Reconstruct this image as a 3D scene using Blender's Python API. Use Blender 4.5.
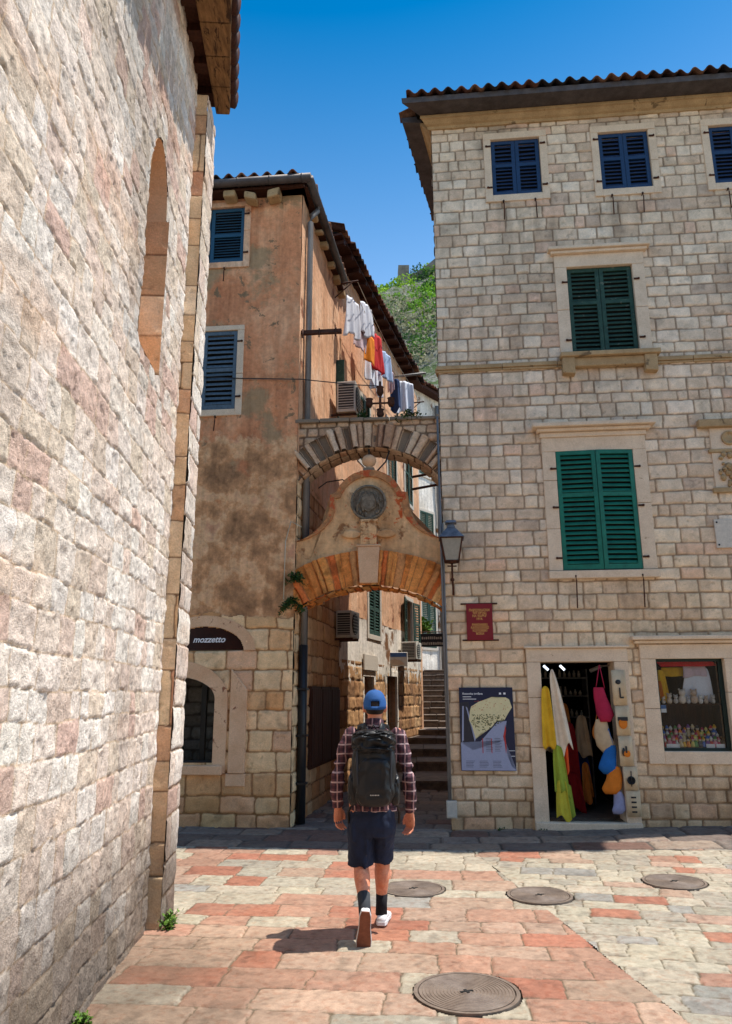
import bpy, bmesh, math, random
import numpy as np
from mathutils import Vector, Matrix
from math import radians as RAD, sin, cos, pi

for o in list(bpy.data.objects): bpy.data.objects.remove(o)
SC = bpy.context.scene
COL = SC.collection

# ------------------------------------------------------------------ camera, sky, sun, exposure
T, R, HC = RAD(13.9), RAD(-0.2), 1.65
fw = Vector((0, cos(T), sin(T))); up0 = Vector((0, -sin(T), cos(T))); rt0 = Vector((1, 0, 0))
rt = cos(R)*rt0 + sin(R)*up0; up = -sin(R)*rt0 + cos(R)*up0
cam = bpy.data.cameras.new('camera'); co = bpy.data.objects.new('camera', cam); COL.objects.link(co)
m3 = Matrix((rt, up, -fw)).transposed()
co.matrix_world = Matrix.Translation((0, 0, HC)) @ m3.to_4x4()
cam.sensor_fit = 'VERTICAL'; cam.sensor_height = 24; cam.lens = 735/1024*24
cam.clip_start = .05; cam.clip_end = 3000
SC.camera = co

SUN = Vector((.39, .04, 1)).normalized()
w = bpy.data.worlds.new('World'); SC.world = w; w.use_nodes = True
nt = w.node_tree; bg = nt.nodes['Background']
sky = nt.nodes.new('ShaderNodeTexSky'); sky.sky_type = 'NISHITA'; sky.sun_disc = False
sky.sun_elevation = math.asin(SUN.z); sky.sun_rotation = math.atan2(SUN.x, SUN.y)
sky.air_density = 1.0; sky.dust_density = .2; sky.ozone_density = 2.0; sky.altitude = 0
tcw = nt.nodes.new('ShaderNodeTexCoord'); sxw = nt.nodes.new('ShaderNodeSeparateXYZ'); nt.links.new(tcw.outputs['Generated'], sxw.inputs[0])
hsv = nt.nodes.new('ShaderNodeHueSaturation'); hsv.inputs['Hue'].default_value = .492
for inp, stops in (('Saturation', ((.42, 1.0), (.76, 1.5), (.88, 1.2), (1, 1.0))), ('Value', ((.42, 1.12), (.76, .74), (.88, .9), (1, 1.1)))):      # deepest blue between horizon haze and the sun
    cr = nt.nodes.new('ShaderNodeValToRGB'); e = cr.color_ramp.elements
    while len(e) < len(stops): e.new(.5)
    for q, (p, v) in zip(e, stops): q.position = p; q.color = (v/2, v/2, v/2, 1)
    nt.links.new(sxw.outputs[2], cr.inputs[0]); mm_ = nt.nodes.new('ShaderNodeMath'); mm_.operation = 'MULTIPLY'; mm_.inputs[1].default_value = 2
    nt.links.new(cr.outputs[0], mm_.inputs[0]); nt.links.new(mm_.outputs[0], hsv.inputs[inp])
nt.links.new(sky.outputs[0], hsv.inputs['Color']); nt.links.new(hsv.outputs[0], bg.inputs[0]); bg.inputs[1].default_value = .15
sl = bpy.data.lights.new('sun', 'SUN'); sl.energy = 4.1; sl.angle = RAD(.5); sl.color = (1, .95, .87)
so = bpy.data.objects.new('sun', sl); COL.objects.link(so); so.rotation_euler = SUN.to_track_quat('Z', 'Y').to_euler()
so.location = SUN*60
SC.view_settings.view_transform = 'Standard'; SC.view_settings.look = 'None'
SC.view_settings.exposure = .62; SC.view_settings.gamma = 1
try: SC.view_settings.use_curve_mapping = False
except Exception: pass
SC.render.engine = 'CYCLES'

# ------------------------------------------------------------------ helpers
def lin(r, g, b, k=1.0):
    f = lambda c: (c/12.92 if c <= .04045 else ((c+.055)/1.055)**2.4)
    return tuple(f(x/255)*k for x in (r, g, b))

def tag(o, label=None, cat=None, group=None, kind=None):
    if label: o['label'] = label
    if cat: o['category'] = cat
    if group: o['group'] = group
    if kind: o['kind'] = kind
    return o

def empty(name, loc, label=None, cat=None, group=None):
    o = bpy.data.objects.new(name, None); COL.objects.link(o); o.location = loc; o.empty_display_size = .1
    return tag(o, label, cat, group)

def wloc(o):
    v = Vector(o.location)
    return v if o.parent is None else v     # children keep world coordinates through the parent inverse

def attach(o, parent):
    o.parent = parent
    o.matrix_parent_inverse = Matrix.Translation(-wloc(parent)) if parent.parent is None else \
        (Matrix.Translation(-wloc(parent)))
    return o

class Fr:
    'a frame: origin, along, outward normal, up'
    def __init__(s, O, ang, out=-1):
        s.O = Vector(O); a = RAD(ang); s.U = Vector((cos(a), sin(a), 0))
        s.N = Vector((sin(a), -cos(a), 0)) if out < 0 else Vector((-sin(a), cos(a), 0)); s.Z = Vector((0, 0, 1))
    def __call__(s, u, n, z): return s.O + s.U*u + s.N*n + s.Z*z
W0 = Fr((0, 0, 0), 0, 1)      # world frame: u=x, n=y, z=z

class MB:
    def __init__(s): s.v = []; s.f = []; s.sm = []
    def add(s, vs, fs, smooth=False):
        b = len(s.v); s.v += [tuple(v) for v in vs]; s.f += [tuple(b+i for i in f) for f in fs]; s.sm += [smooth]*len(fs); return s
    def box(s, F, u0, u1, n0, n1, z0, z1):
        return s.add([F(u, n, z) for u in (u0, u1) for n in (n0, n1) for z in (z0, z1)],
              [(0,1,3,2),(4,6,7,5),(0,4,5,1),(2,3,7,6),(0,2,6,4),(1,5,7,3)])
    def prism(s, pts3a, pts3b):
        n = len(pts3a)
        return s.add(list(pts3a)+list(pts3b), [tuple(range(n)), tuple(reversed(range(n, 2*n)))] + [(i, (i+1) % n, n+(i+1) % n, n+i) for i in range(n)])
    def poly(s, F, pts, n0, n1): return s.prism([F(u, n0, z) for u, z in pts], [F(u, n1, z) for u, z in pts])
    def obox(s, c, ax, h):
        c = Vector(c); a = [Vector(x).normalized()*k for x, k in zip(ax, h)]
        return s.add([c+a[0]*i+a[1]*j+a[2]*k for i in (-1,1) for j in (-1,1) for k in (-1,1)],
              [(0,1,3,2),(4,6,7,5),(0,4,5,1),(2,3,7,6),(0,2,6,4),(1,5,7,3)])
    def tube(s, P, r, seg=8, flat=1.0, ref=(0, 0, 1), cap=True, smooth=True):
        P = [Vector(p) for p in P]; n = len(P)
        if not hasattr(r, '__len__'): r = [r]*n
        vs = []
        for i, p in enumerate(P):
            t = (P[min(i+1, n-1)]-P[max(i-1, 0)]).normalized(); rf = Vector(ref)
            if abs(t.dot(rf)) > .97: rf = Vector((0, 1, 0)) if abs(t.y) < .9 else Vector((1, 0, 0))
            a = t.cross(rf).normalized(); b = a.cross(t).normalized()
            rr = r[i]; ra, rb = rr if hasattr(rr, '__len__') else (rr, rr*flat)
            for k in range(seg):
                th = 2*pi*k/seg; vs.append(p+a*cos(th)*ra+b*sin(th)*rb)
        fs = [(i*seg+k, i*seg+(k+1) % seg, (i+1)*seg+(k+1) % seg, (i+1)*seg+k) for i in range(n-1) for k in range(seg)]
        if cap: fs += [tuple(reversed(range(seg))), tuple(range((n-1)*seg, n*seg))]
        return s.add(vs, fs, smooth)
    def lathe(s, c, prof, seg=16, ax=(0, 0, 1), smooth=True):
        ax = Vector(ax).normalized(); rf = Vector((0, 1, 0)) if abs(ax.z) > .9 else Vector((0, 0, 1))
        a = ax.cross(rf).normalized(); b = ax.cross(a); c = Vector(c); vs = []
        for r, h in prof:
            for k in range(seg):
                th = 2*pi*k/seg; vs.append(c+ax*h+(a*cos(th)+b*sin(th))*r)
        n = len(prof)
        fs = [(i*seg+k, i*seg+(k+1) % seg, (i+1)*seg+(k+1) % seg, (i+1)*seg+k) for i in range(n-1) for k in range(seg)]
        fs += [tuple(reversed(range(seg))), tuple(range((n-1)*seg, n*seg))]
        return s.add(vs, fs, smooth)
    def ball(s, c, r, seg=12, ring=8, noise=0, rnd=random):
        rx, ry, rz = r if hasattr(r, '__len__') else (r, r, r); c = Vector(c); vs = []
        for i in range(1, ring):
            ph = pi*i/ring
            for k in range(seg):
                th = 2*pi*k/seg; q = 1+rnd.uniform(-noise, noise) if noise else 1
                vs.append(c+Vector((rx*sin(ph)*cos(th), ry*sin(ph)*sin(th), rz*cos(ph)))*q)
        vs += [c+Vector((0, 0, rz)), c-Vector((0, 0, rz))]; t = len(vs)-2
        fs = [(i*seg+k, i*seg+(k+1) % seg, (i+1)*seg+(k+1) % seg, (i+1)*seg+k)[::-1] for i in range(ring-2) for k in range(seg)]
        fs += [(t, k, (k+1) % seg) for k in range(seg)] + [(t+1, (ring-2)*seg+(k+1) % seg, (ring-2)*seg+k) for k in range(seg)]
        return s.add(vs, fs, True)
    def build(s, name, mat, parent=None, bevel=0, fix=True, solid=0, remesh=0, smooth=0, kind=None):
        if not s.v: return None
        a = np.array(s.v); lo, hi = a.min(0), a.max(0); c = Vector(((lo[0]+hi[0])/2, (lo[1]+hi[1])/2, lo[2]))
        me = bpy.data.meshes.new(name); me.from_pydata([tuple(Vector(v)-c) for v in s.v], [], s.f)
        me.polygons.foreach_set('use_smooth', s.sm); me.update()
        if fix:
            bm = bmesh.new(); bm.from_mesh(me); bmesh.ops.recalc_face_normals(bm, faces=bm.faces); bm.to_mesh(me); bm.free()
        if mat: me.materials.append(mat)
        o = bpy.data.objects.new(name, me); COL.objects.link(o); o.location = c
        if parent: attach(o, parent)
        if remesh:
            r = o.modifiers.new('r', 'REMESH'); r.mode = 'VOXEL'; r.voxel_size = remesh; r.use_smooth_shade = True
        if smooth:
            r = o.modifiers.new('s', 'SMOOTH'); r.iterations = smooth; r.factor = .5
        if solid:
            r = o.modifiers.new('t', 'SOLIDIFY'); r.thickness = solid; r.offset = 0
        if bevel:
            r = o.modifiers.new('b', 'BEVEL'); r.width = bevel; r.segments = 2; r.limit_method = 'ANGLE'
        if kind: o['kind'] = kind
        return o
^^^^
=== Stated exercise ===
Give back exactly the lines from the first line of the data through the line with "SC.camera = co", pictures excluded.

=== Reply to the task ===
Reconstruct this image as a 3D scene using Blender's Python API. Use Blender 4.5.
import bpy, bmesh, math, random
import numpy as np
from mathutils import Vector, Matrix
from math import radians as RAD, sin, cos, pi

for o in list(bpy.data.objects): bpy.data.objects.remove(o)
SC = bpy.context.scene
COL = SC.collection

# ------------------------------------------------------------------ camera, sky, sun, exposure
T, R, HC = RAD(13.9), RAD(-0.2), 1.65
fw = Vector((0, cos(T), sin(T))); up0 = Vector((0, -sin(T), cos(T))); rt0 = Vector((1, 0, 0))
rt = cos(R)*rt0 + sin(R)*up0; up = -sin(R)*rt0 + cos(R)*up0
cam = bpy.data.cameras.new('camera'); co = bpy.data.objects.new('camera', cam); COL.objects.link(co)
m3 = Matrix((rt, up, -fw)).transposed()
co.matrix_world = Matrix.Translation((0, 0, HC)) @ m3.to_4x4()
cam.sensor_fit = 'VERTICAL'; cam.sensor_height = 24; cam.lens = 735/1024*24
cam.clip_start = .05; cam.clip_end = 3000
SC.camera = co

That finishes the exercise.